Is Kerry better? Should one vote for him? I hold no brief for John Kerry, and think he is no great shakes. But he does have one advantage: he is not Bush. It is commonly remarked that one of the great features of our system is that we get to elect a president every four years. (An election was held even in the middle of the Civil War.) But though realism would counsel saying it, it is not usually remarked that quite often the real and only advantage of this is that every four years we get to throw the bums out. Are they then replaced by a new crop of bums? Often. Perhaps usually. But then they can be thrown out four years later. This is good, because there is nothing that is ultimately more dangerous to a well functioning, true democracy than long entrenched bums and their ever increasing misuse of power for venal and/or evil purposes. (I leave the subject of Congressmen and Senators for another day.)
It is interesting, is it not, that lots of these points usually are not mentioned by the press, especially points like Bush is dumb, or that he does not stickle at destroying the Constitution to get what he wants, or that he might be considered evil. Why doesn’t the press mention them? Why does it generally give Bush a free pass on them? Nor do the Democrats speak of them, despite a nearly uncontrollable desire to defeat Bush.
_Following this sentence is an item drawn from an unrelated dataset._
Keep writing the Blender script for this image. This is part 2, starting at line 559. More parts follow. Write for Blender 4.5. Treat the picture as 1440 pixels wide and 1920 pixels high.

Again, why not? Why the free pass? The general silence on them seems to be the converse or obverse of the media’s rush to “hallowize” Nixon when he died, or the electronic media’s recent rush to deify Reagan. There are certain conventions which are followed by the media and politicians and all their fellow travelers, even if such conventions have little or nothing in common with the truth. Conversely, the truth -- plain honesty -- is not a convention that is followed. “Oh, too bad. Too, too bad,” as I think Lee said (or something like it) after Pickett’s charge at Gettysburg. As proven by Lyndon Johnson, Richard Nixon, Bill Clinton, George W. Bush, and a host of lying and defrauding businessmen, our society is going to continue to be in real trouble, constant real trouble, until there is a higher respect for truth and less respect for lies and demonstrated incompetence.